--- What you have to do ---
Return the lines exactly as they stand, from the first of the material through the line containing "COL = SC.collection".
** START Collected material **
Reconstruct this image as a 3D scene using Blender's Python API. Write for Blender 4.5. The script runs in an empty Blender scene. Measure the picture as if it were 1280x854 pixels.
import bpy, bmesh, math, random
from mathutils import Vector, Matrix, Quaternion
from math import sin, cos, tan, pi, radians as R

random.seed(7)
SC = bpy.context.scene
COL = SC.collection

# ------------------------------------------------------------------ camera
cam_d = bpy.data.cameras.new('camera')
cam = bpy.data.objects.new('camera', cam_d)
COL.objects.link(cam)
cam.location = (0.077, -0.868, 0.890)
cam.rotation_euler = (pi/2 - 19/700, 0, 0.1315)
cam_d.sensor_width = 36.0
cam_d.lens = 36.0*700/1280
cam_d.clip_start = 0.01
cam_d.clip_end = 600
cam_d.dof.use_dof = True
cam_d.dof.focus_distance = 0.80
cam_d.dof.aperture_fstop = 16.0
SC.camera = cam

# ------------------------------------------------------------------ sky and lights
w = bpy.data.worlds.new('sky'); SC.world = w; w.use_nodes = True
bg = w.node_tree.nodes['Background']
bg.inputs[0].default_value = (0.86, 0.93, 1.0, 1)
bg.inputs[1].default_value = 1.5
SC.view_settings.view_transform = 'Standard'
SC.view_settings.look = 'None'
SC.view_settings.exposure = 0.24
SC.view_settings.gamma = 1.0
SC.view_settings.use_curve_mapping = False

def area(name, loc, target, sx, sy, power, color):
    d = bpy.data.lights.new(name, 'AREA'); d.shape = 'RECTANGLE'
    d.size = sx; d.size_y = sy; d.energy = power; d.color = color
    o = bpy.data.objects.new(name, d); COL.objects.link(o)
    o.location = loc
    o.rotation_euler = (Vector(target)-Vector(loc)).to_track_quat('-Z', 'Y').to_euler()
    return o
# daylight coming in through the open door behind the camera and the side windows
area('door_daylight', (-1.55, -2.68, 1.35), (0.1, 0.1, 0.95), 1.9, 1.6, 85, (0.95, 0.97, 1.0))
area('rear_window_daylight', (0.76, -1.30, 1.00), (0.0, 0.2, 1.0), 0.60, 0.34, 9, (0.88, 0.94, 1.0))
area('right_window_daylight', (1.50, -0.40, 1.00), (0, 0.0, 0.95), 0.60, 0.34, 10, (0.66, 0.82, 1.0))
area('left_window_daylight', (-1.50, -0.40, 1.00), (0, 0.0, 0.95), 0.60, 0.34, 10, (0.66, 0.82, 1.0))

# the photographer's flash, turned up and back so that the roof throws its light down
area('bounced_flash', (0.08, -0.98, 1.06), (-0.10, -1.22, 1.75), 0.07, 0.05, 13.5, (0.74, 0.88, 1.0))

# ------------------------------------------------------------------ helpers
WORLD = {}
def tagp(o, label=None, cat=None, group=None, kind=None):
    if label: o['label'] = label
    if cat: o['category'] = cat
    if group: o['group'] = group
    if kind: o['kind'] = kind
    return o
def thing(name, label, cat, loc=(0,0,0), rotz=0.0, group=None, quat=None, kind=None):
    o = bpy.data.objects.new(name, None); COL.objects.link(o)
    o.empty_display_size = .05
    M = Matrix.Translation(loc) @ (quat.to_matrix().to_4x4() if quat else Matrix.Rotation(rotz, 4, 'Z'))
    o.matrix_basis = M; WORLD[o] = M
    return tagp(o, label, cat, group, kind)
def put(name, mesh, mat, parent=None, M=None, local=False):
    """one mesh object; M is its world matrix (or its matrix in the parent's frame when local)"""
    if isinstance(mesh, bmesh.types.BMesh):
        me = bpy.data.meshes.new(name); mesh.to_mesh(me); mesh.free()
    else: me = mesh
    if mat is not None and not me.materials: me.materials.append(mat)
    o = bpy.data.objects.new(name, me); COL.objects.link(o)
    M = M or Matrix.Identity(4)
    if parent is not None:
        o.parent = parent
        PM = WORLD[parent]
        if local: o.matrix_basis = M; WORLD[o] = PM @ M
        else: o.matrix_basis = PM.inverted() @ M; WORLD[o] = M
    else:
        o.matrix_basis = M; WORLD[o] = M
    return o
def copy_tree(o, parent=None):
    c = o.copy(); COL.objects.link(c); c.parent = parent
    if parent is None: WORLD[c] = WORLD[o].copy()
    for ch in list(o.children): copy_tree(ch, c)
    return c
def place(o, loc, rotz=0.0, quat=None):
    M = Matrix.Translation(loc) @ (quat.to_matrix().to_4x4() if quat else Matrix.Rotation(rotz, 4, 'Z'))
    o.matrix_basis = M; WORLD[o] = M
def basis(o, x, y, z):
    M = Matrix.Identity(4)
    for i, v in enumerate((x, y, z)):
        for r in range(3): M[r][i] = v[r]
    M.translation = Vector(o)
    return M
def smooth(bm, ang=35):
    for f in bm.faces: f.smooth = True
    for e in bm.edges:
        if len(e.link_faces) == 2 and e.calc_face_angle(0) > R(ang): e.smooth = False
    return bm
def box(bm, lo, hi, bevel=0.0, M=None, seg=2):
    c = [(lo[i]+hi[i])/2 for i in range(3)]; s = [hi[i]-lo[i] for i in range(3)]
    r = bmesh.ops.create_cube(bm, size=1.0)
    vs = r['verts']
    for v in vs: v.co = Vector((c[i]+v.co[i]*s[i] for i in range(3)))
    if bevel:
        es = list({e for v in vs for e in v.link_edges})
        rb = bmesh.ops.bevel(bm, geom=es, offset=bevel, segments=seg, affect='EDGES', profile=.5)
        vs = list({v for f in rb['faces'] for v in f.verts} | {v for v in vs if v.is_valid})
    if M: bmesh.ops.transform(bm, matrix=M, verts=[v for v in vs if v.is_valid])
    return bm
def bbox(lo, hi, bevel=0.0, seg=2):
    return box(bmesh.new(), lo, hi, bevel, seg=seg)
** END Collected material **
--- Task answer ---
Reconstruct this image as a 3D scene using Blender's Python API. Write for Blender 4.5. The script runs in an empty Blender scene. Measure the picture as if it were 1280x854 pixels.
import bpy, bmesh, math, random
from mathutils import Vector, Matrix, Quaternion
from math import sin, cos, tan, pi, radians as R

random.seed(7)
SC = bpy.context.scene
COL = SC.collection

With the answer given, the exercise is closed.